Roma, Auditorium Parco della Musica, Sala Santa Cecilia, 30 settembre 2009
Un amplesso di oltre due ore, ecco cos’è un concerto di Myra Ellen Amos, Tori per il pubblico. Si insinua sul palco, elegantissima e minuta dea dell’amore, sensuale prostituta delle sette note. Il tempo di raggiungere la classica posizione a centro palco tra pianoforte classico ed elettrico e si rivolge a gambe aperte ed ammiccante alla platea, numerosa ed entusiasta. Difficile rimanere indifferenti a questa donna che per ventuno canzoni non si concederà praticamente alcuna pausa se non per raccontare della figlia Natashya e del suo amore per la Capitale. Voce eterea, talvolta troppo caricata da riverberi ridondanti, tocco sul pianoforte sensazionale, due valide spalle (Matt Chamberlain batteria, una furia e Jon Evans basso, contrabbasso e chitarre) che aggiungono pepe bilanciando la dolcezza della protagonista e l’equilibrio è perfetto Paladina delle donne, dei loro diritti e, soprattutto, delle loro sofferenze fisiche e morali che descrive in storie durissime ma nella loro durezza commoventi e dolcissime, la perdizione di Cornflake Girl, i contrasti religiosi di Crucify, l’isteria di Hotel, l’aborto subito personalmente di Spark, le contraddizioni e le suppliche di Playboy Mommy, l’intimismo voce e piano dell’intermezzo voce e piano di Gold Dust e Cool on Your Island, la storia d’amore di Pretty Good Year (per chi scrive il momento più alto della serata) e poi sempre più a salire, fino a sfociare in un finale quasi punk con il classico Precious Thing e l’estenuante Strong Black Vine che hanno fatto molto ricordare un altro che vive di pane e pianoforte e che è passato all’Auditorium (quasi) recentemente, Joe Jackson. .
Il tempo di una rapida fuga dal palco, con tacco almeno 15 decisamente poco agevole da gestire, ed i bis concludono un signor concerto. Che altro aggiungere? Sicuramente meglio un concerto in questa versione (e sede) piuttosto dell’esibizione interamente piano-solo di qualche anno fa a Capannelle che risultò troppo pesante da digerire.
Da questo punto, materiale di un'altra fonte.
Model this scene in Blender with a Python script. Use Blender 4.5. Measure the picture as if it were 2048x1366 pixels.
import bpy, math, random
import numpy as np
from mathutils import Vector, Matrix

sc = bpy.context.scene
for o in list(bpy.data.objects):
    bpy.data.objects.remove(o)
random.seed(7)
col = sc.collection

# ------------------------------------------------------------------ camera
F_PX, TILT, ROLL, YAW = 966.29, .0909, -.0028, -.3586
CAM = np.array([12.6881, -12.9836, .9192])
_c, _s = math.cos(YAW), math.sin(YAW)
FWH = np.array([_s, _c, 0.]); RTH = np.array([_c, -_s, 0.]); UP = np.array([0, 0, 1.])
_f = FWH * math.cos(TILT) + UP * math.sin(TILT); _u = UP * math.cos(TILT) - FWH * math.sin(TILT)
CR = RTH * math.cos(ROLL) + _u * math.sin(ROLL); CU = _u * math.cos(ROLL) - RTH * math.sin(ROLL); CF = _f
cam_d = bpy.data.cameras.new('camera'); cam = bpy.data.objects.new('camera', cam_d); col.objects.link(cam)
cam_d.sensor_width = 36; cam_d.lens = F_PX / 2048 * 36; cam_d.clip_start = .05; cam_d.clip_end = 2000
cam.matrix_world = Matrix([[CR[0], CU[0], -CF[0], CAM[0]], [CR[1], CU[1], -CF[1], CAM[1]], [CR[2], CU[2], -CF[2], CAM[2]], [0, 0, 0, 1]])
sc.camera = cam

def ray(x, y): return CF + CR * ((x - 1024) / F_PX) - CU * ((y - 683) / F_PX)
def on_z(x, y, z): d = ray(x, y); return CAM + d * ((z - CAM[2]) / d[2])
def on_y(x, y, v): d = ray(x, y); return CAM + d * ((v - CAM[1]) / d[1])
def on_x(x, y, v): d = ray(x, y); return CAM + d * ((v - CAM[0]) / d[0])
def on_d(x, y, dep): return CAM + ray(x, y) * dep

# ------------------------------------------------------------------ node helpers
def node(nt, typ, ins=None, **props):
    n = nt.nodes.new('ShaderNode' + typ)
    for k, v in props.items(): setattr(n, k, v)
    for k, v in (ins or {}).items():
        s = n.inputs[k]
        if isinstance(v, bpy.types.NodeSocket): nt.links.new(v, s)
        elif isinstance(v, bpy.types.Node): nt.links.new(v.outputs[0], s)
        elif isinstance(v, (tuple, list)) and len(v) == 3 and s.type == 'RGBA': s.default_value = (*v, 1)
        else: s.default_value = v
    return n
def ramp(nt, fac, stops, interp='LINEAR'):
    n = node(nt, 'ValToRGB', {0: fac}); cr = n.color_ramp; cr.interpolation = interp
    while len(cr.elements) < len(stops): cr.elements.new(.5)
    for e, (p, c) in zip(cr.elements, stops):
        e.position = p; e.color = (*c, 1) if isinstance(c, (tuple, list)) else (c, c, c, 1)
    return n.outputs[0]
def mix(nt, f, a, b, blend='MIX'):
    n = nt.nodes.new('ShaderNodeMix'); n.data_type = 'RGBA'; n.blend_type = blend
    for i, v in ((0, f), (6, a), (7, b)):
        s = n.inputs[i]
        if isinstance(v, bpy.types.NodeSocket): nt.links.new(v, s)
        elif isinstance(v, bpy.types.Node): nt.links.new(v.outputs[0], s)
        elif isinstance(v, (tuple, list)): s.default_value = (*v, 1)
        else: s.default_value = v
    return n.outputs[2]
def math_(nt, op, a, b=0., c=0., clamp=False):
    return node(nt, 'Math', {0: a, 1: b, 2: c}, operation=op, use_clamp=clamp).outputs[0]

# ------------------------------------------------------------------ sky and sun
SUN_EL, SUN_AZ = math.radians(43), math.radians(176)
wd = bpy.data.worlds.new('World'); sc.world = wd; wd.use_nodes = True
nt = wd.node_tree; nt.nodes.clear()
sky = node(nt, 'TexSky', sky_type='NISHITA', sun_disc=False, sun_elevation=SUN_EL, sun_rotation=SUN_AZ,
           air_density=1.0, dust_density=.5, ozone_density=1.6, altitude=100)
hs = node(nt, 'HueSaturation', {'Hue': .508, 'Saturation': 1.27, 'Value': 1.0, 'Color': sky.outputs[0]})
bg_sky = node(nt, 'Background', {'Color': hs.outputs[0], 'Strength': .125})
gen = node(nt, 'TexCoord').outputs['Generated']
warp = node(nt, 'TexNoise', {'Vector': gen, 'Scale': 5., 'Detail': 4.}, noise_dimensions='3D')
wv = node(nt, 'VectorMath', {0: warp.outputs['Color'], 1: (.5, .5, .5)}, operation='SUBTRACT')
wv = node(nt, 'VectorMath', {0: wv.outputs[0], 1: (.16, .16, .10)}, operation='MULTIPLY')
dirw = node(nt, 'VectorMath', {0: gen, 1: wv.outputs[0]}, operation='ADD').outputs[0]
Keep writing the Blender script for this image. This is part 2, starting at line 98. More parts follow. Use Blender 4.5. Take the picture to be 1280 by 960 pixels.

Decisamente migliore anche la scelta della scaletta, con il suo splendido alternarsi tra passato e presente. Ottima scelta dei musicisti accompagnatori anche se credo che con un chitarrista fisso in più sarebbe potuto essere uno spettacolo ancora più variegato e completo.
Adesso l’attesa è per il disco di canzoni natalizie che ha annunciato licenzierà entro novembre. Magari troveremo qualche altra sorpresa sotto l’albero.
Recensione di Attilio
Le foto di Monica Iorio
Scaletta:
Give
Pancake
Cornflake Girl
Crucify
Beauty of speed
Jamaica Inn
Concertina
Your cloud
Fire to your plain
Hotel
Spark
Playboy mommy
Gold dust (piano solo)
Cool on your island (piano solo)
Pretty good year
Siren
Fast horse
Precious things
Strong black vine
Raspberry swirl
Big wheel
Sono d’accordo con te..il concerto di quest’anno ha avuto una marcia ritmica in più, specialmente se raffrontato, non solo alle esibizioni solo piano che tu hai citato, ma anche ai concerti del 2007 per l’American Doll Posse tour.
Devo dire che forse in me ha destato un po’ di stupore la chiusura con Big Wheel…ne ha risentito il mio attaccamento a finali più dolci, come avveniva con Hey Jupiter ad esempio
Ora noi tutti restiamo in attesa non solo dell’album con brani natalizi ma anche il usical che la vede recentemente impegnata in termini di scrittura, ancora una volta trattando con note e parole dell’universo femminile, in questo caso dei disturbi alimentari, così come mi è capitato di leggere.